SEON CEO Tamas Kadar explains how machine learning democratises fraud prevention and fraud detection, allowing fintech to ensure stringent measures that allow current sanctions to be upheld.

“Fintech companies can do their bit to help cut off some of the resources pouring back into the hands of unsavoury actors,” he explains. “Without careful management, fintech businesses could soon find themselves being used to circumvent these sanctions. 

“Without the right strategies and technologies in place, such solutions have the potential to be exploited. The fallout wouldn’t only affect individual fintech businesses but could lead to the industry being seen in a negative light by some moving forward.” 

Gabriel Hopkins, chief product officer at Ripjar – which was founded by ex-GCHQ technologists – agrees. The company uses AI to counter financial crime by automatically identifying risks from data and transforming institutions’ approaches to know your customer and anti-money laundering (AML) solutions.

Hopkins admits the implementation of these sanctions is “extremely complex” given the ties between Russian individuals and companies to Europe and the UK. This presents a huge regulatory challenge for the industry, including for fintech businesses such as neobanks, which are 100% digital and use apps and online platforms rather than branches, and others that trade internationally.

He maintains that banks and other financial institutions must have a “balanced sanctions and watchlist management approach” to guarantee “100% adherence” to global sanctions lists while using other supplementary lists for a holistic view of risk. 

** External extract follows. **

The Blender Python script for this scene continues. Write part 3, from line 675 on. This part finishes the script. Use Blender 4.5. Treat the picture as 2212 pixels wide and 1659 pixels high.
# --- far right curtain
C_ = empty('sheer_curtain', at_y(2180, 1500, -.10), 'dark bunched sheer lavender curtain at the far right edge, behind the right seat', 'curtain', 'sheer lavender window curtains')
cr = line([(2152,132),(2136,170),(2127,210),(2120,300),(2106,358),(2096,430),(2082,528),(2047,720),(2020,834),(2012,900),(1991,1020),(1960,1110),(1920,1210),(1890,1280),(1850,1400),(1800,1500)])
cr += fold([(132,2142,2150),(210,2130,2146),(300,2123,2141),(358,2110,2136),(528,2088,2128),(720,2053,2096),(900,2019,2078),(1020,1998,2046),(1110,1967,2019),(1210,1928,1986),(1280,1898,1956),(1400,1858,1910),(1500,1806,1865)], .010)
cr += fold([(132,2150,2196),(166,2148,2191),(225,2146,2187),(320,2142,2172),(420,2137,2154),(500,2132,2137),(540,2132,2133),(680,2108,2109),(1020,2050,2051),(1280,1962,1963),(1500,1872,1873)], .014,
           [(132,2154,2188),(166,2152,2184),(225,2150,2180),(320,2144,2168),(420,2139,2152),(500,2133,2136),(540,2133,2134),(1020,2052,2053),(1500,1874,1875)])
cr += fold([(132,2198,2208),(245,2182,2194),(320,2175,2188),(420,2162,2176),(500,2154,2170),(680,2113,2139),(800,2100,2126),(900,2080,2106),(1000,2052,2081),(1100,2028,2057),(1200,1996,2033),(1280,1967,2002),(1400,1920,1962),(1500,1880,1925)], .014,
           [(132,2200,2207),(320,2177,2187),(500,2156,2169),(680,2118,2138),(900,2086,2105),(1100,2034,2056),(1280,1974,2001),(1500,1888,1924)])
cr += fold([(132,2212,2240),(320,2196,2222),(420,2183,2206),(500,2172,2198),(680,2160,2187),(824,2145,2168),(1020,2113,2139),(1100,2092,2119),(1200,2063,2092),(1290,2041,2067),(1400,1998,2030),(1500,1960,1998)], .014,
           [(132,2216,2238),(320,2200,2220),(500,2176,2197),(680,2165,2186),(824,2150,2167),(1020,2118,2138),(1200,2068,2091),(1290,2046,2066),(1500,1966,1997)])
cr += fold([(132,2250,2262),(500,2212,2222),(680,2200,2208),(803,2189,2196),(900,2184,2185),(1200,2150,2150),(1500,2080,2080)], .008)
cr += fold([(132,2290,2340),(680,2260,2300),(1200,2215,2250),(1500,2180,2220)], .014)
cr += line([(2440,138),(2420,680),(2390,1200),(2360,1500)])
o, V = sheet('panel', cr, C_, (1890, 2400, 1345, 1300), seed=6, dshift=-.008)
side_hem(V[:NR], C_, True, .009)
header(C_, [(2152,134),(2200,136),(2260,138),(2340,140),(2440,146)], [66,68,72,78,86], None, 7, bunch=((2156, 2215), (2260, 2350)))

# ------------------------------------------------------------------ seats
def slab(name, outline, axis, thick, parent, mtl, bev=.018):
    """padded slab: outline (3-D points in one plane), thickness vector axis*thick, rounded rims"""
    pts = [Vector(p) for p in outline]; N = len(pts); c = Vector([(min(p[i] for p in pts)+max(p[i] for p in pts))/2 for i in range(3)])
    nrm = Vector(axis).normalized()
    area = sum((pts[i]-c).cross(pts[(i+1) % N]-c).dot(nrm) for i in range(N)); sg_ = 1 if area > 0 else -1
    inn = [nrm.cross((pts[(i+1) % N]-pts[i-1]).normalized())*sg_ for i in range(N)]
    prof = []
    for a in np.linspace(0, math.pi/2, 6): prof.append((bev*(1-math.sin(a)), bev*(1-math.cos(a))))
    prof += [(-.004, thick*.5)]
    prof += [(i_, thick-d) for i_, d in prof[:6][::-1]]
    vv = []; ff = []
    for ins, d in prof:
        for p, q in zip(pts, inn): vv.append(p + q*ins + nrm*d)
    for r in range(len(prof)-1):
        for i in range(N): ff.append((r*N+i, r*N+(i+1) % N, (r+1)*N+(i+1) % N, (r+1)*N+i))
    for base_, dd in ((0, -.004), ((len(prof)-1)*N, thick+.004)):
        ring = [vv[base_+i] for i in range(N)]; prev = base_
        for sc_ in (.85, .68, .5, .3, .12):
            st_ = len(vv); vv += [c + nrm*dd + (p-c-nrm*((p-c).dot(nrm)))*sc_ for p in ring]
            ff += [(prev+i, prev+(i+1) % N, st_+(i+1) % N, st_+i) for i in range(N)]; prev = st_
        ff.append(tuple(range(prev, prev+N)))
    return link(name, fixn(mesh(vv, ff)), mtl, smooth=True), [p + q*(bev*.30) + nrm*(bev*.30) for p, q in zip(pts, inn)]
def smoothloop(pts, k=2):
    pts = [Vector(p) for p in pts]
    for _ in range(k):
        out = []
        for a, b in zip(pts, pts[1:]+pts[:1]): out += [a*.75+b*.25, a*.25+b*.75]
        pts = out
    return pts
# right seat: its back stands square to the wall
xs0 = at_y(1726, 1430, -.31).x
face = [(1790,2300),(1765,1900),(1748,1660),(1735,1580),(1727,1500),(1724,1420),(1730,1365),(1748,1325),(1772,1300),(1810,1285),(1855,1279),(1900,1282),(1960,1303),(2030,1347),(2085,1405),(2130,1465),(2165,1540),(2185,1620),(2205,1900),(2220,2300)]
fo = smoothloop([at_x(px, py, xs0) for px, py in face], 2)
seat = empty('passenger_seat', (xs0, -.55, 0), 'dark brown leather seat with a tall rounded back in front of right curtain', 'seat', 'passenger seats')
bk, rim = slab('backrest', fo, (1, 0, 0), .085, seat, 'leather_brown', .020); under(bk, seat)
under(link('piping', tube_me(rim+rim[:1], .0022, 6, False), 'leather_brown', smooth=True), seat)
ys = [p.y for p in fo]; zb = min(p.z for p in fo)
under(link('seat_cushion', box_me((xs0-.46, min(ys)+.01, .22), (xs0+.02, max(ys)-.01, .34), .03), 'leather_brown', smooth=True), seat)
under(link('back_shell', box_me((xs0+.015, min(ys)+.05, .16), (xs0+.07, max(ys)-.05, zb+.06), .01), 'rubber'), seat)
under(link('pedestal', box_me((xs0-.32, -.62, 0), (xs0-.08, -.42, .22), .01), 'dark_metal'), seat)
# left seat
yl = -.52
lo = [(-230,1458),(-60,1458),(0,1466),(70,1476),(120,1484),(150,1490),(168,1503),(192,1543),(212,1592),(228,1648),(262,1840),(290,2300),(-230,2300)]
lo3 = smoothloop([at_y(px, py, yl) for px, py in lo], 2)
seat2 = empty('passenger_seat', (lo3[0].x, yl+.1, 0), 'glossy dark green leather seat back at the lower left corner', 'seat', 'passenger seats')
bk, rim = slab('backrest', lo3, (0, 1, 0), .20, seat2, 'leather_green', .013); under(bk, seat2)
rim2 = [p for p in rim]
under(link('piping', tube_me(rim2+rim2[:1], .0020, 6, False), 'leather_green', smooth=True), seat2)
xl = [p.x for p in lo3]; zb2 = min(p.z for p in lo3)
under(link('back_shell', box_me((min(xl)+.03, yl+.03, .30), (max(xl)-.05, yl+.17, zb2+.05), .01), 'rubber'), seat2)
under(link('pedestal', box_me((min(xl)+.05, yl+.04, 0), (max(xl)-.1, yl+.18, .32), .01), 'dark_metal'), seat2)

Part of the puzzle to solving this is through machine learning and advanced analytics to automate the screening process, he says, with next-generation name-matching software ensuring banks and financial players can: “Maximise true positive hits on global sanctions and watchlists and minimise false positives.” 

But to achieve this, Hopkins highlights one big advance that will be vital and is needed urgently – fintech companies tapping into a range of language systems. 

He adds: “In the future, there will be a greater need to process matches that include Cyrillic, Asian and other character sets with Western or Latin names and vice versa. Being able to distinguish between and draw links between Latinate and non-Latinate language systems is key for names that have alternate spellings. 

“For example, Vladimir can appear entirely different and would need to be tracked separately, but also treated as the same name.”